The Great Room The most striking of those moments anchors the home’s main floor. Original plans called for a single-gable cathedral ceiling over the great room. The Client requested a revision: two gables, with the fireplace centered between them. Longfellow’s team re-engineered the roof system, placing the main structural beam front to back and the accent beam side to side to support the new geometry. The result is a room with two clear peaks, and a stone fireplace clad in Vineyard Granite rising through the middle of both.
Geometric rectangle and triangle windows frame a panoramic view of the surrounding forest, their proportions calculated against the roof lines and the staircase landing below. Red cedar accents warm the walls. Black window trim, black countertops in the adjacent kitchen, and wire stair rails introduce the modern counterweight. The eye never settles on a single style; it moves between them.

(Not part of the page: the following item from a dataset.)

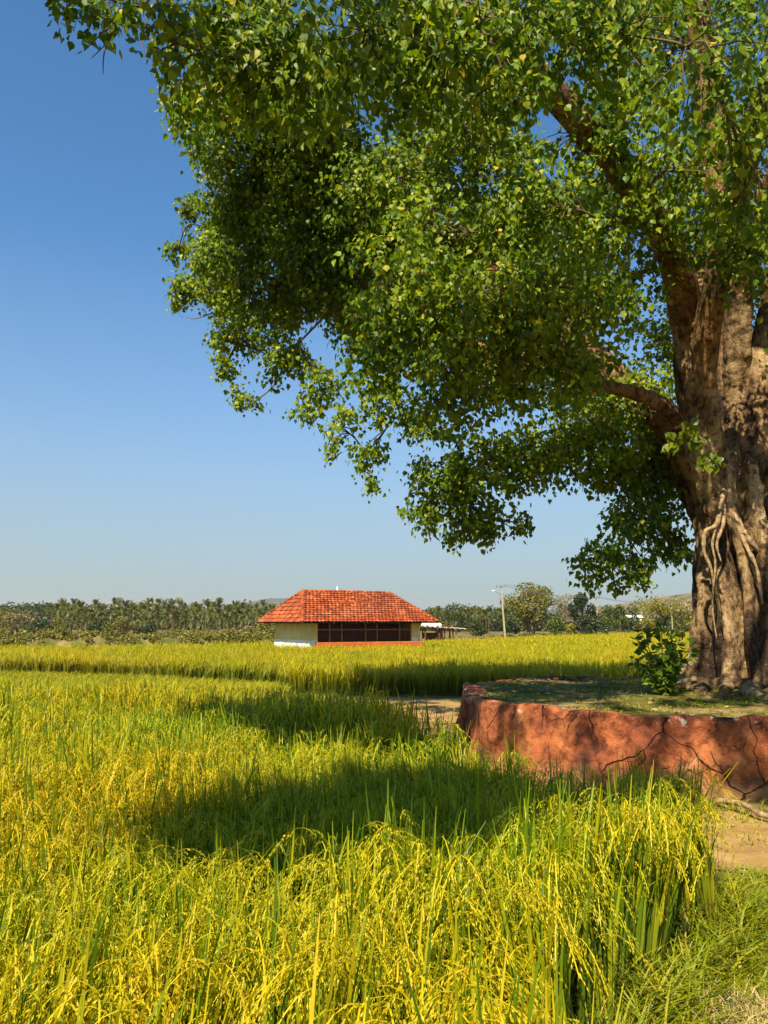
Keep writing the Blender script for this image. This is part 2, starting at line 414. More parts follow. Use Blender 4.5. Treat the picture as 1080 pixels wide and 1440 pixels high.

White Mountain home by Longfellow Design Build
The Kitchen The kitchen solves a problem specific to mountain homes: forested lots run short on natural light. Rather than mount upper cabinets along the back wall, Longfellow’s team replaced them with four windows and centered the stove and range hood beneath. A long counter runs the full width of the wall. Cabinetry continues 18 inches up the backsplash, topped by a slim shelf, and ceramic tile finishes the wall above, a detail that reads as architectural rather than decorative. A generous butler’s pantry and a dry bar with a 52-inch fridge-freezer handle the practical side of entertaining.
The color story carries here too. Eucalyptus green is the home’s primary color: cool, quiet, grounded by black metal and natural wood. Rust-colored accents in the seating and bar stools warm the palette, and gold-lined pendant lights add unexpected brightness. The Client echoed the palette even in the cookware on display, with a eucalyptus-green stand mixer and a matching Dutch oven on the stove. Cabinetry throughout the home follows the same specification: plywood construction, solid maple doors, dovetail joinery, full-extension soft-close drawers, and soft-close hinges. It’s the kind of detail a homeowner notices ten years in.
Dining, Dry Bar, and Transition Spaces The dining area opens into the kitchen with a screened three-season room to one side and the pantry to the other, giving the main floor an easy rhythm between gathering, cooking, and quiet retreat. A dry bar with custom cabinetry anchors the dining cabinet wall. The screened porch leads out onto a rear deck with a hot tub, the last piece of a daily loop that runs from ski boots in the mudroom to dinner at the island to a hot soak under the trees.
The Primary Suite and the Powder Room Surprise Upstairs, the primary bedroom continues the modern-rustic duality. The ceiling is natural red cedar in nickel-gap shiplap, and barn doors with wrought iron hardware slide open to a private office. On the main floor, the powder room delivers the home’s sharpest surprise: a black-and-white animal-print wallpaper that the homeowner had mirrored in custom curtains printed with the same pattern — a detail that rewards the second glance far more than the first.
The Rest of the House The basement holds a games room with a wet bar, its cabinetry painted in a deep Spanish paprika red that shifts the mood from the quieter palette above. A custom built-in mudroom off the garage organizes the family’s outdoor gear in generous cubbies. The children’s rooms feature built-in bunk beds. The exterior is finished in white cedar siding stained charwood, anchoring the home to its forested setting without disappearing into it.